What to work on –
Make an exact transcription of the material, leaving out all images.

— Begin Collected data —

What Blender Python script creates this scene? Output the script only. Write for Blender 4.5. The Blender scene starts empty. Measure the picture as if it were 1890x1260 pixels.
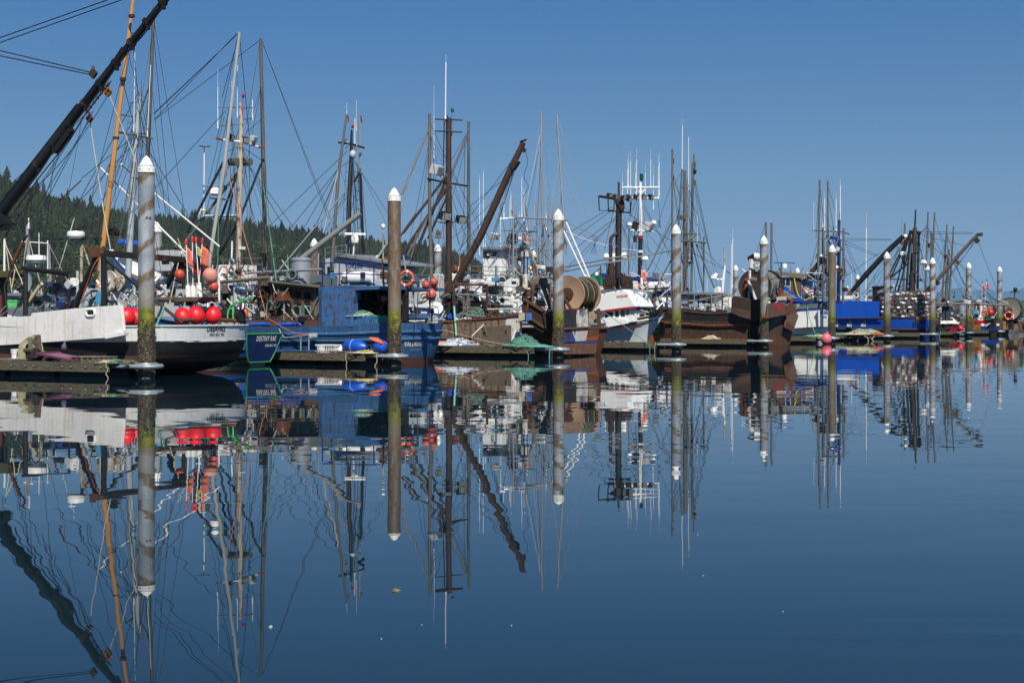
import bpy, math, random
import numpy as np
from mathutils import Vector, Matrix
R = math.radians
scene = bpy.context.scene
# ---------------------------------------------------------------- camera
F, CX, HY, CAMZ = 2870.0, 945.0, 583.0, 1.9        # focal length and horizon of the photograph, in its pixels
cd = bpy.data.cameras.new('camera'); cam = bpy.data.objects.new('camera', cd)
scene.collection.objects.link(cam); scene.camera = cam
cam.location = (0, 0, CAMZ); cam.rotation_euler = (R(90), 0, 0)
cd.sensor_width = 36; cd.lens = 36 * F / 1890; cd.shift_y = -(630 - HY) / 1890
cd.clip_start = 0.5; cd.clip_end = 120000
# ---------------------------------------------------------------- sky, sun, exposure
SUN_EL, SUN_ROT = R(48), R(167)
w = bpy.data.worlds.new('World'); scene.world = w; w.use_nodes = True
nt = w.node_tree; bg = nt.nodes['Background']
sky = nt.nodes.new('ShaderNodeTexSky'); sky.sky_type = 'NISHITA'; sky.sun_disc = False
sky.sun_elevation = SUN_EL; sky.sun_rotation = SUN_ROT
sky.air_density = 1.0; sky.dust_density = 0.2; sky.ozone_density = 3.0
tc = nt.nodes.new('ShaderNodeTexCoord'); sx = nt.nodes.new('ShaderNodeSeparateXYZ'); cz = nt.nodes.new('ShaderNodeCombineXYZ'); ma = nt.nodes.new('ShaderNodeMath'); ma.operation = 'MULTIPLY_ADD'
ma.inputs[1].default_value = 1.7; ma.inputs[2].default_value = .13          # clear, dry air: the pale band hugs the horizon less
nt.links.new(tc.outputs['Generated'], sx.inputs[0]); nt.links.new(sx.outputs[0], cz.inputs[0]); nt.links.new(sx.outputs[1], cz.inputs[1]); nt.links.new(sx.outputs[2], ma.inputs[0]); nt.links.new(ma.outputs[0], cz.inputs[2])
nv = nt.nodes.new('ShaderNodeVectorMath'); nv.operation = 'NORMALIZE'; nt.links.new(cz.outputs[0], nv.inputs[0]); nt.links.new(nv.outputs[0], sky.inputs[0])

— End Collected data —

Reply –
What Blender Python script creates this scene? Output the script only. Write for Blender 4.5. The Blender scene starts empty. Measure the picture as if it were 1890x1260 pixels.
import bpy, math, random
import numpy as np
from mathutils import Vector, Matrix
R = math.radians
scene = bpy.context.scene
# ---------------------------------------------------------------- camera
F, CX, HY, CAMZ = 2870.0, 945.0, 583.0, 1.9        # focal length and horizon of the photograph, in its pixels
cd = bpy.data.cameras.new('camera'); cam = bpy.data.objects.new('camera', cd)
scene.collection.objects.link(cam); scene.camera = cam
cam.location = (0, 0, CAMZ); cam.rotation_euler = (R(90), 0, 0)
cd.sensor_width = 36; cd.lens = 36 * F / 1890; cd.shift_y = -(630 - HY) / 1890
cd.clip_start = 0.5; cd.clip_end = 120000
# ---------------------------------------------------------------- sky, sun, exposure
SUN_EL, SUN_ROT = R(48), R(167)
w = bpy.data.worlds.new('World'); scene.world = w; w.use_nodes = True
nt = w.node_tree; bg = nt.nodes['Background']
sky = nt.nodes.new('ShaderNodeTexSky'); sky.sky_type = 'NISHITA'; sky.sun_disc = False
sky.sun_elevation = SUN_EL; sky.sun_rotation = SUN_ROT
sky.air_density = 1.0; sky.dust_density = 0.2; sky.ozone_density = 3.0
tc = nt.nodes.new('ShaderNodeTexCoord'); sx = nt.nodes.new('ShaderNodeSeparateXYZ'); cz = nt.nodes.new('ShaderNodeCombineXYZ'); ma = nt.nodes.new('ShaderNodeMath'); ma.operation = 'MULTIPLY_ADD'
ma.inputs[1].default_value = 1.7; ma.inputs[2].default_value = .13          # clear, dry air: the pale band hugs the horizon less
nt.links.new(tc.outputs['Generated'], sx.inputs[0]); nt.links.new(sx.outputs[0], cz.inputs[0]); nt.links.new(sx.outputs[1], cz.inputs[1]); nt.links.new(sx.outputs[2], ma.inputs[0]); nt.links.new(ma.outputs[0], cz.inputs[2])
nv = nt.nodes.new('ShaderNodeVectorMath'); nv.operation = 'NORMALIZE'; nt.links.new(cz.outputs[0], nv.inputs[0]); nt.links.new(nv.outputs[0], sky.inputs[0])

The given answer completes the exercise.